WRITTEN TASK →
Return all lines that include the string "stack".

DATA RECORDS →
[Start]
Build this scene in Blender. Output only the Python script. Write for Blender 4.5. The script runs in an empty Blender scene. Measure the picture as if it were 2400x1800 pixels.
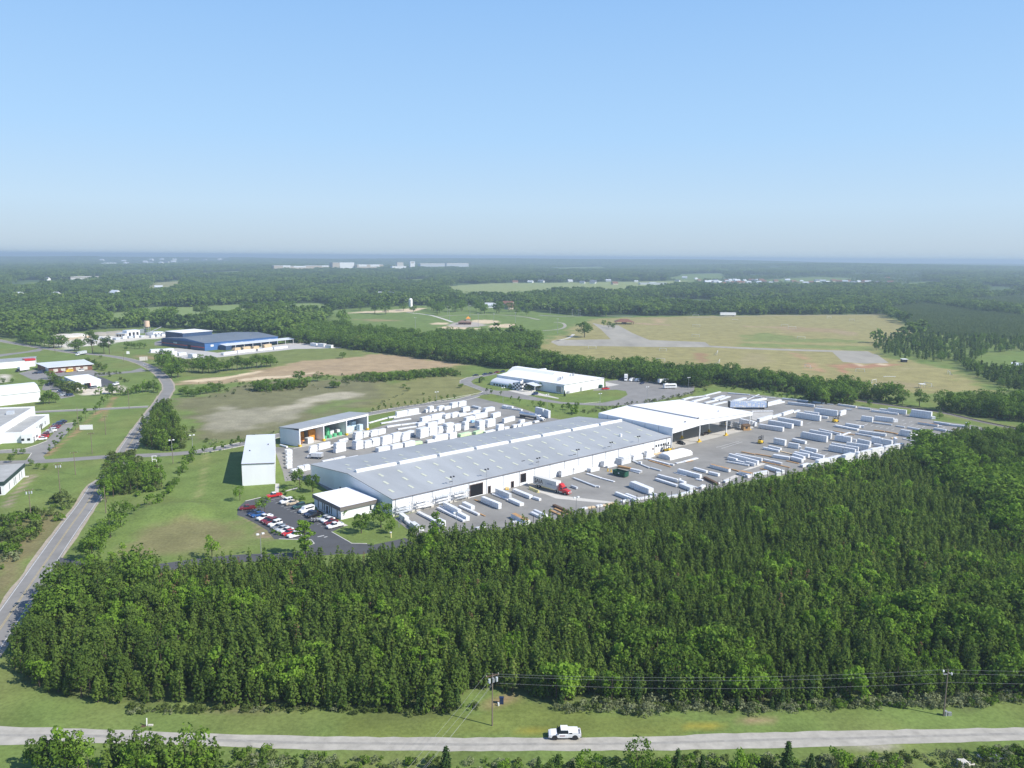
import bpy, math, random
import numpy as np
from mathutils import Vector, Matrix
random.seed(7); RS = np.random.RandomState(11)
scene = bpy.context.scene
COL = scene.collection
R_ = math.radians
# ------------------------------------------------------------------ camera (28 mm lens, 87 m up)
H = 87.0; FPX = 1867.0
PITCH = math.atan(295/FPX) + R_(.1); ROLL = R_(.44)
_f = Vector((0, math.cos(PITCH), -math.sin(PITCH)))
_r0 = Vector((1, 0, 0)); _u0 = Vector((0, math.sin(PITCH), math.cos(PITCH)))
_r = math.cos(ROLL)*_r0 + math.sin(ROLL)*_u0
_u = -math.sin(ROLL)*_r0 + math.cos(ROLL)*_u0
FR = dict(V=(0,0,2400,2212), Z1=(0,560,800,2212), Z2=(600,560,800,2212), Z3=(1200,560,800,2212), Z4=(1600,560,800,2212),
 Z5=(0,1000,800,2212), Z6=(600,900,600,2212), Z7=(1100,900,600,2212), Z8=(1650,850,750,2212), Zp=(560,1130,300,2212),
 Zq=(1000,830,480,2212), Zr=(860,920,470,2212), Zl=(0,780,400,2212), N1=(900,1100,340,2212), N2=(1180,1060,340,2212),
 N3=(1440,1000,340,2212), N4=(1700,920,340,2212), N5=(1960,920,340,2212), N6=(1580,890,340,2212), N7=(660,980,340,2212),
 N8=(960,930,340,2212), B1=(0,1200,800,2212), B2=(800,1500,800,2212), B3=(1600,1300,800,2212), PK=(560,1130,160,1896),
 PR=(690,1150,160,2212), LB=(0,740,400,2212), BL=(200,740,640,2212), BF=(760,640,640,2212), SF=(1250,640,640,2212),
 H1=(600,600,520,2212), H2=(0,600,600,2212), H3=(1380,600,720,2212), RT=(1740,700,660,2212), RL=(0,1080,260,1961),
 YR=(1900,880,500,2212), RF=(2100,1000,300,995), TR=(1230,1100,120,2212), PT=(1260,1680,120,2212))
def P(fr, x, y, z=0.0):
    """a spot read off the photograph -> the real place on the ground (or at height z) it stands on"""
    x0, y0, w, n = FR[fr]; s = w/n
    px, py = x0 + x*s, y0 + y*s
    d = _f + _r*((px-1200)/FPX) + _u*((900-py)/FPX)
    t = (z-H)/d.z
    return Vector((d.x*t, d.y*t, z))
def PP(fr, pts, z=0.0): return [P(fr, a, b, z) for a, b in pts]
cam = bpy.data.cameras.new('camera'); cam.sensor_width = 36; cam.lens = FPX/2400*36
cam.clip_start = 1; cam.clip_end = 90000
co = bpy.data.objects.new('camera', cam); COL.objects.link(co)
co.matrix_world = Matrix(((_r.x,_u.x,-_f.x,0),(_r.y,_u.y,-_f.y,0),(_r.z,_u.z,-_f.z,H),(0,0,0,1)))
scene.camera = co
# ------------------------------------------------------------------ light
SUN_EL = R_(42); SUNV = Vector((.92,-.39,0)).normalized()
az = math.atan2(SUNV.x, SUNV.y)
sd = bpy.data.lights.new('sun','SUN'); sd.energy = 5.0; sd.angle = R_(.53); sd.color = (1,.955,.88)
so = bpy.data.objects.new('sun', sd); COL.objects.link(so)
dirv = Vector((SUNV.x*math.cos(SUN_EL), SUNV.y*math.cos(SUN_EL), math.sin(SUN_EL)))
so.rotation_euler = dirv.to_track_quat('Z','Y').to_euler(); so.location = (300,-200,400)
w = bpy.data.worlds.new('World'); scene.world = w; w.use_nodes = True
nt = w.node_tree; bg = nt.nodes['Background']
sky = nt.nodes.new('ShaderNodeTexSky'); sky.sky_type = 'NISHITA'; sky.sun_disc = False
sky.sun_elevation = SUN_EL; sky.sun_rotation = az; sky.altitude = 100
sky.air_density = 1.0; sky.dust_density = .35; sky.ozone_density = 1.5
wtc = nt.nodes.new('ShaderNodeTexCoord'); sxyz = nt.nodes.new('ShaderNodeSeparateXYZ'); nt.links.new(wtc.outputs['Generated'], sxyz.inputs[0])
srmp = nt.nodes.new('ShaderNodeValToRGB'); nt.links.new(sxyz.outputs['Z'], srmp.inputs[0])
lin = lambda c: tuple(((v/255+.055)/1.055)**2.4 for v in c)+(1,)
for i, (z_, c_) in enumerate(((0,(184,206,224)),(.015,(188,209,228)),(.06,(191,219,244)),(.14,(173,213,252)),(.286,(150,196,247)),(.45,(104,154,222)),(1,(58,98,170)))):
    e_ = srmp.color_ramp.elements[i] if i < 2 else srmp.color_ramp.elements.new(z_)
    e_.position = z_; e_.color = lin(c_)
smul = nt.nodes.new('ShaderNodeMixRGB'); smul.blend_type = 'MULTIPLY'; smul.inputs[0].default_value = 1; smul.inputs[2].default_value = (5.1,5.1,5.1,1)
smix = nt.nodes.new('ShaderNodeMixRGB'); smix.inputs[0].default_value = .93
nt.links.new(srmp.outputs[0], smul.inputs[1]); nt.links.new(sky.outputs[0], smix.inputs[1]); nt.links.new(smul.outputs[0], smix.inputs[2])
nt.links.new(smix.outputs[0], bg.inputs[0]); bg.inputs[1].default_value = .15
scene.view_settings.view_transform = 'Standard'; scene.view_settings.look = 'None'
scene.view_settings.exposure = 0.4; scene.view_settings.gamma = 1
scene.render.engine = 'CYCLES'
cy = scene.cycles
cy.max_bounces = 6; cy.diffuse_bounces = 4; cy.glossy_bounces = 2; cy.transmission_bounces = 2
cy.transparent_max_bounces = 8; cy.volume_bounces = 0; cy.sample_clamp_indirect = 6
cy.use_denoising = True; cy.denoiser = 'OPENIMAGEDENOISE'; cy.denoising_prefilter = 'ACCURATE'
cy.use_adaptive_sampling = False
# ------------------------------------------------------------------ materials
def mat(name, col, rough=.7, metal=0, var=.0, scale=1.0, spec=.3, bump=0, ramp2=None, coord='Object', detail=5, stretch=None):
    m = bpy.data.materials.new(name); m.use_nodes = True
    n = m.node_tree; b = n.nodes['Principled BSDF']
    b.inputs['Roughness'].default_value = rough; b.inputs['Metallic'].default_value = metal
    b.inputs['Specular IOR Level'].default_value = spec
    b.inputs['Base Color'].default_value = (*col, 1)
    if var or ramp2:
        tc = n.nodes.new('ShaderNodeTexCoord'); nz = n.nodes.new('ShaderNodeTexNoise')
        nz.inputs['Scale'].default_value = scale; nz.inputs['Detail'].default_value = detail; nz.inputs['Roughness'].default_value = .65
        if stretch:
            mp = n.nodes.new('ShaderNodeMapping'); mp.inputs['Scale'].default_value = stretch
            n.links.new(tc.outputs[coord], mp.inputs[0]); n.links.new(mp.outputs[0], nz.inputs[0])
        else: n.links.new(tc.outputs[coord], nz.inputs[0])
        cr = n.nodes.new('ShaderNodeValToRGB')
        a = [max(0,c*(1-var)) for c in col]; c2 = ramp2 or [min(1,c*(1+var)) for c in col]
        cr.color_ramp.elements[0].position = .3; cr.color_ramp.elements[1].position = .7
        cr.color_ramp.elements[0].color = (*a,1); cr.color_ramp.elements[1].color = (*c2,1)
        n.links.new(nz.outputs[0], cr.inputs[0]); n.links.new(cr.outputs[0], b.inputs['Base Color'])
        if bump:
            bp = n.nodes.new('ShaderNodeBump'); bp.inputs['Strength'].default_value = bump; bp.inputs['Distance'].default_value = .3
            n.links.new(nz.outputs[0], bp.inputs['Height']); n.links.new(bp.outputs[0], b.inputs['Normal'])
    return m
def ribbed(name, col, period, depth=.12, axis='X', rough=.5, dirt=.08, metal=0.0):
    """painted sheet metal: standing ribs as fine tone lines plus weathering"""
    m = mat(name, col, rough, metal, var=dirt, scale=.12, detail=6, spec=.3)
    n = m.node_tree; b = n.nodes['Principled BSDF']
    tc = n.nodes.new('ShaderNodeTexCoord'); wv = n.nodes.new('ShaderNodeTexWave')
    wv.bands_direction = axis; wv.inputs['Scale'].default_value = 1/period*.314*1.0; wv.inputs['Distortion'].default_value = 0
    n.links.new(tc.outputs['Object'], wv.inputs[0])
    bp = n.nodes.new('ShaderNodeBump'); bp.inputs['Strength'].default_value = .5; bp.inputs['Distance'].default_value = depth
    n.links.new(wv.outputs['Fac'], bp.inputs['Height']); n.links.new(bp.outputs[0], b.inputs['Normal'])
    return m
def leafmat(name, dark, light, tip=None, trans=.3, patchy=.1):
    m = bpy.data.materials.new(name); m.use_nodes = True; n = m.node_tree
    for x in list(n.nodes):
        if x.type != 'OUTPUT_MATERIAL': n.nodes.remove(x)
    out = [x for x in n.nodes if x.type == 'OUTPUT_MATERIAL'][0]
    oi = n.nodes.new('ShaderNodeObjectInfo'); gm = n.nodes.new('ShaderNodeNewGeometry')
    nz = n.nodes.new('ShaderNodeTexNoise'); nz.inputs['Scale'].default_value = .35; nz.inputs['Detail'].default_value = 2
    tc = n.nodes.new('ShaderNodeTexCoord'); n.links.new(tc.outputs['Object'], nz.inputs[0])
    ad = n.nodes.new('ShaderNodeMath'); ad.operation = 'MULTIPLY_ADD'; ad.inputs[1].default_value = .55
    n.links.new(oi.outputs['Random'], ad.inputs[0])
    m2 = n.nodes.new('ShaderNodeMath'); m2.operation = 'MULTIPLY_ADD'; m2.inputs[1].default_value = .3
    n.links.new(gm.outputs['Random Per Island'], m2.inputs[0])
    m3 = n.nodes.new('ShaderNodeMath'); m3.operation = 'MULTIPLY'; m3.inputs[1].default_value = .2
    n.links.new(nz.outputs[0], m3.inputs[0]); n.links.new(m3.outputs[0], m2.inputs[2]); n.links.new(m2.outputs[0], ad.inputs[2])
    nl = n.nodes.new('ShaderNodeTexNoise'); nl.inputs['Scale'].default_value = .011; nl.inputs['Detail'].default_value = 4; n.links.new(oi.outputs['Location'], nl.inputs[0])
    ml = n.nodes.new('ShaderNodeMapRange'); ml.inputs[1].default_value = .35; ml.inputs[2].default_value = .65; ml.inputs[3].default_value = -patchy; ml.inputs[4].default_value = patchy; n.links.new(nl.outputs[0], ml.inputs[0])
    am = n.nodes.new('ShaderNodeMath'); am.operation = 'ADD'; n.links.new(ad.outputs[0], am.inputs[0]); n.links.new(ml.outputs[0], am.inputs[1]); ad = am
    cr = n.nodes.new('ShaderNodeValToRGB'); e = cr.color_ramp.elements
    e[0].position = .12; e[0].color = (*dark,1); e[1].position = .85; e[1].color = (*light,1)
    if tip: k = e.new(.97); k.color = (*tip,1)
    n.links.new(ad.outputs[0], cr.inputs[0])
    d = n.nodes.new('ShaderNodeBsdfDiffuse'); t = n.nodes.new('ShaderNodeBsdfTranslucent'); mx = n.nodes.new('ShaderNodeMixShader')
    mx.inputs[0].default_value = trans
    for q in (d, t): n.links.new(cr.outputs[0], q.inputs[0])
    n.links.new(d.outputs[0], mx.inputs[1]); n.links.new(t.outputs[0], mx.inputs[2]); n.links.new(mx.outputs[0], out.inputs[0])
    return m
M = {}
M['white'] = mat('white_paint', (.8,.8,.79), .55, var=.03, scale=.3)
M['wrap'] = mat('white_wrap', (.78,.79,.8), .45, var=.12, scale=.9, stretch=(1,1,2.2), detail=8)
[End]
[Start]
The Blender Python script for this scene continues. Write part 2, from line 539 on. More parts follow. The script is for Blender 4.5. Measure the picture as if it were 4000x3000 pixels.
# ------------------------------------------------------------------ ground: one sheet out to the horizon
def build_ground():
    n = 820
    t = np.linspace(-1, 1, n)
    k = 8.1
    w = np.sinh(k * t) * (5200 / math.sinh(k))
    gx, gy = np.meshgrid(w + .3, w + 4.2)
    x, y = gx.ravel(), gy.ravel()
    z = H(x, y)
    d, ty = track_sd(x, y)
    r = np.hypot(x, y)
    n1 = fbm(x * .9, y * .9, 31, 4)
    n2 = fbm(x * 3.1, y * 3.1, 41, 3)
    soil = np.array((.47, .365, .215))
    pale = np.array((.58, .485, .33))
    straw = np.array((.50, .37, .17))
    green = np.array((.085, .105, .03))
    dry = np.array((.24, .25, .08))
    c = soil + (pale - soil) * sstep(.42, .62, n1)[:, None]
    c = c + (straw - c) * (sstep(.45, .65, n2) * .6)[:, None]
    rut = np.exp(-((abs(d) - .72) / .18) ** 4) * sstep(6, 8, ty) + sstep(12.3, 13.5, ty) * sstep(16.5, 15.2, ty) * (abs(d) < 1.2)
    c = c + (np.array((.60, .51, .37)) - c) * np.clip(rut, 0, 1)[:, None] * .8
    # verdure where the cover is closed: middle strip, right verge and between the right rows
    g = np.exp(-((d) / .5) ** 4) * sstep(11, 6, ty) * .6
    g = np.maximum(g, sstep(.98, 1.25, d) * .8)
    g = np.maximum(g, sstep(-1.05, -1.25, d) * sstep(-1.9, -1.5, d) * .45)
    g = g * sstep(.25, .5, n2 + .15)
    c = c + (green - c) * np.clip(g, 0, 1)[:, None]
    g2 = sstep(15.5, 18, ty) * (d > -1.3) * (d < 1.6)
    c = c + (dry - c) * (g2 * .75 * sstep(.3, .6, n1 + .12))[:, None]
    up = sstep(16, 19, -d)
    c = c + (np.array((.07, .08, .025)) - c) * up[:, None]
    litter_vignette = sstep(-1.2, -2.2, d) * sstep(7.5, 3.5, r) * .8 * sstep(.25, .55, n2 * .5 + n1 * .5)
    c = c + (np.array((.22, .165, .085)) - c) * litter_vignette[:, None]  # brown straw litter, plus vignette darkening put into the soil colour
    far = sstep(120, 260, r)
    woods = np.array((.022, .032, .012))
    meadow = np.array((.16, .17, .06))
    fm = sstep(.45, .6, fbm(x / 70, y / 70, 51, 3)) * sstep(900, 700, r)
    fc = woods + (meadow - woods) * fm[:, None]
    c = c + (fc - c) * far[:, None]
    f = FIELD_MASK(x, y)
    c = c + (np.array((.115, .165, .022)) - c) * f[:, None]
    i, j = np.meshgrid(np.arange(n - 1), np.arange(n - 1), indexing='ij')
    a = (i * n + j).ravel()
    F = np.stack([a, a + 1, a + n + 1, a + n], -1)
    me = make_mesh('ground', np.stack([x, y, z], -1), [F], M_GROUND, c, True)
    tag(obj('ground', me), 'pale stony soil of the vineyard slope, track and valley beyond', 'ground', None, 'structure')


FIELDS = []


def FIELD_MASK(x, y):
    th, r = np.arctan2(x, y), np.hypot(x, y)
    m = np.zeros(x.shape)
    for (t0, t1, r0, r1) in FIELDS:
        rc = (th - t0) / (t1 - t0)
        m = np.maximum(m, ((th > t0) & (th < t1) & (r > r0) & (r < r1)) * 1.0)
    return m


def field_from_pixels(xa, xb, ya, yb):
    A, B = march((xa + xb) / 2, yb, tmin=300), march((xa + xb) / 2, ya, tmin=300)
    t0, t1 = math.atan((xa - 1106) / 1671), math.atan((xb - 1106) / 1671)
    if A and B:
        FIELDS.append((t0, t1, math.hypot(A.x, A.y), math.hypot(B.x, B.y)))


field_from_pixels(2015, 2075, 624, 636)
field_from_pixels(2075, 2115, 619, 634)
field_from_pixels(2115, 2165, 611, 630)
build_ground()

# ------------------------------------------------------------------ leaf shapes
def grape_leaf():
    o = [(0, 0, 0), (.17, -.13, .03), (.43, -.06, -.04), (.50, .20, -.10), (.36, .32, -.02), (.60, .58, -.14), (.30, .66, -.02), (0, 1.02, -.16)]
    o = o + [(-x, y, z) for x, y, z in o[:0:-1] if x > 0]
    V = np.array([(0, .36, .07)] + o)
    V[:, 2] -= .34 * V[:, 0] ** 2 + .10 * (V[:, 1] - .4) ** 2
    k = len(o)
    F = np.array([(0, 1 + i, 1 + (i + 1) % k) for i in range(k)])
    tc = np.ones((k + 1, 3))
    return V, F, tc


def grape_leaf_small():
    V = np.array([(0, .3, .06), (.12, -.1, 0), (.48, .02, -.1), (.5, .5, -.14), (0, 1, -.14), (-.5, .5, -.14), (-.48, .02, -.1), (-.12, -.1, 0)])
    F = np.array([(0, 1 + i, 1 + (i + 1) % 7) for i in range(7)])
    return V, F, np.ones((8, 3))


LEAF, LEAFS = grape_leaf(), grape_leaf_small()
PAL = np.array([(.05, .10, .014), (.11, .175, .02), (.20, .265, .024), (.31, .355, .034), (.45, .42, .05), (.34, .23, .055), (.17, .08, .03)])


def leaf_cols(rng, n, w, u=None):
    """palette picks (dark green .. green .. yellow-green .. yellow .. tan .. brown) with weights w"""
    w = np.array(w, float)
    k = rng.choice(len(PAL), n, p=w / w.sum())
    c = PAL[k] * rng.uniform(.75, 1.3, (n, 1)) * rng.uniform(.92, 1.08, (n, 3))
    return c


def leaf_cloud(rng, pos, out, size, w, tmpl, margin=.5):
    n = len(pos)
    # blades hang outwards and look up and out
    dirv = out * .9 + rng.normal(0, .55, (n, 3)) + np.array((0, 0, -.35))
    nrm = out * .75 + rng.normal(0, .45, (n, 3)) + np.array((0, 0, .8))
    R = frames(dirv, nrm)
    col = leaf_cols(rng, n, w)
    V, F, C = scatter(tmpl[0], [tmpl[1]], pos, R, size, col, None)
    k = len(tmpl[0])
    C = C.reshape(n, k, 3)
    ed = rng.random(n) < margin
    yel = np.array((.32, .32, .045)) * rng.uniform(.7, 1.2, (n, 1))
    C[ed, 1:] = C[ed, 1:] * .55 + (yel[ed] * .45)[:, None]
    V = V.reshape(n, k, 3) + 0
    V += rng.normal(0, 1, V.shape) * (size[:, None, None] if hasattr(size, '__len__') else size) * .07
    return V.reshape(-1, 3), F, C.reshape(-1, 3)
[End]
[Start]
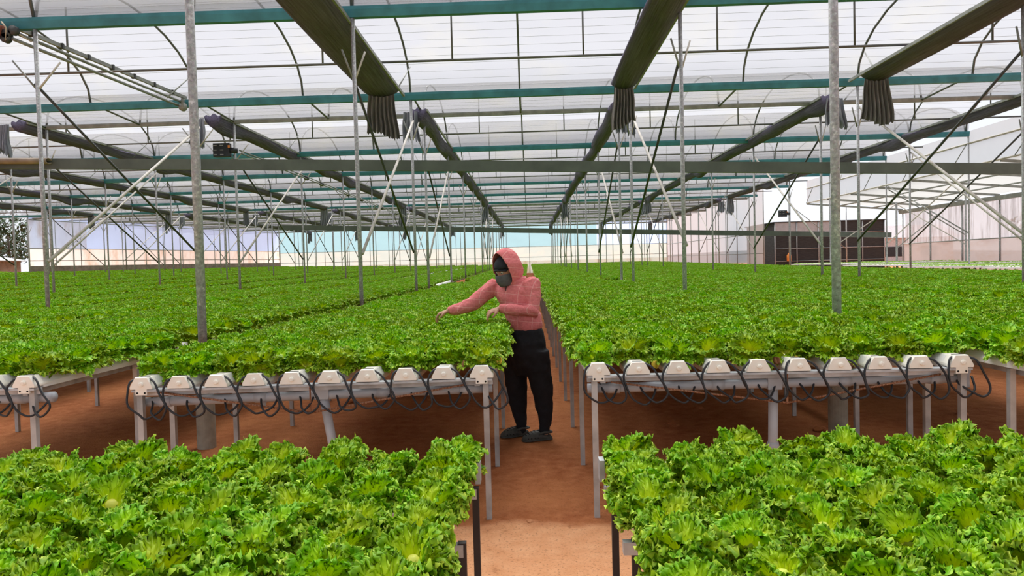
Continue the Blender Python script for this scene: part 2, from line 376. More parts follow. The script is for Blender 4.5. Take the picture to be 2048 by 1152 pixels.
[End]
OUTPUT FOR THIS TASK →
    F = np.stack([a, a + 1, a + n + 1, a + n], -1)
    me = make_mesh('ground', np.stack([x, y, z], -1), [F], M_GROUND, c, True)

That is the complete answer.